Hylenr Technologies, a Hyderabad, India-based clean energy startup, has signed a Memorandum of Understanding (MoU) with TakeMe2Space to develop and test Low Energy Nuclear Reactor-powered compute modules in space. Hylenr claims to have demonstrated a world-first cold fusion technology that develops clean energy. The company’s patented Low Energy Nuclear Reactor (LENR) technology provides a promising alternative for power generation. The new partnership will see Hylenr and TakeMe2Space aim to validate that technology for space.
Validating LENR technology in space
In July 2024, Hylenr announced it had demonstrated the world’s first cold fusion technology to generate clean energy. The company has received a patent from the Indian government for its LENR technology. In that demonstration, it reportedly achieved consistent 1.5 x heat amplification from 100W electrical input. The company’s LENR, or cold fusion, process works by using milligrams of hydrogen and applying small amounts of electricity to stimulate and generate excess heat through fusion. Hylenr aims to scale its energy output so it can produce 2.5 times the input energy. Now, via Hylenr and TakeMe2Space’s partnership, we could see the technology used to provide power in space.
“Validating our LENR technology in space is a crucial milestone, and TakeMe2Space’s platform and expertise provides the perfect opportunity to test our system in a real operational environment,” HYLENR Founder and CEO Siddhartha Durairajan explained in a press statement. “This could open new possibilities for long-duration missions and off-grid power solutions in space.”
Decreasing the risk profile for space missions
TakeMe2 is building what it claims to be the world’s first open access AI satellite infrastructure in low Earth orbit. The company will provide the satellite platform and subsystems required to test HYLENR’s LENR-based thermo-electric generator in space. TakeMe2Space founder Ronak Kumar Samantray added, “we are actively exploring alternative energy solutions for our in-space compute infrastructure and are excited to take this first step with HYLENR to test their technology in space. We are particularly interested in assessing how this approach can be leveraged for efficient heat management and energy reuse in our satellites.”
Hylenr’s technology can produce heat for space applications (MMRTG), steam generation for multiple applications, room heating across cold regions globally, and induction heating for domestic and industrial requirements. According to the firm, its devices can also “drastically decrease the risk profile for space missions.” In a demonstration video last year, Durairajan explained how Hylenr’s technology works- “Hydrogen cold fusion is taking place here,” he said. “Two hydrogen atoms come and generate fusion.
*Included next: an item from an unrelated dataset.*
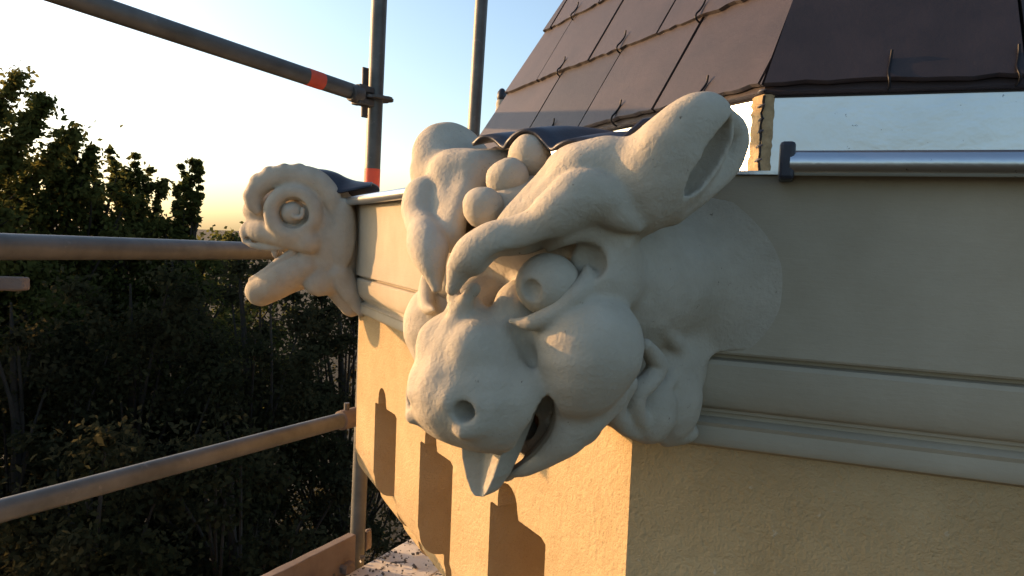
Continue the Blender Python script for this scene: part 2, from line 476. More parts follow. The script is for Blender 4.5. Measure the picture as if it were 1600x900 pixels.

That creates Helium3, which is still unstable and then another hydrogen atom fuses and this creates Helium4, which is stable. The release of this excess hydrogen is creating this heat.”
What is cold fusion?
It’s worth taking Hylenr’s claim regarding the world’s first clean energy generation via cold fusion technology with a pinch of salt. There is a great deal of skepticism within the scientific community when it comes to cold fusion. Cold fusion is a hypothesized type of nuclear reaction that occurs at, or near, room temperature. The first report on the process came in 1989 from electrochemists Martin Fleischmann and Stanley Pons. Many scientists tried and failed to replicate their results. However, claims that the process is possible occasionally resurface. Early this year, Nobel laureate Prof Brian Josephson and co-authors claimed cold fusion’s time is here. In an op-ed for The Guardian, they wrote that companies can “make these reactions work quite reliably”, with the promise of “ending reliance on fossil fuels”. In a rebuttal, Dr Philip Thomas, a researcher at the University of Exeter, said cold fusion is a “pseudo-scientific fringe theory” in violation of the “laws of nature”. If Hylenr does indeed validate its technology in space, it would be a world-changing discovery.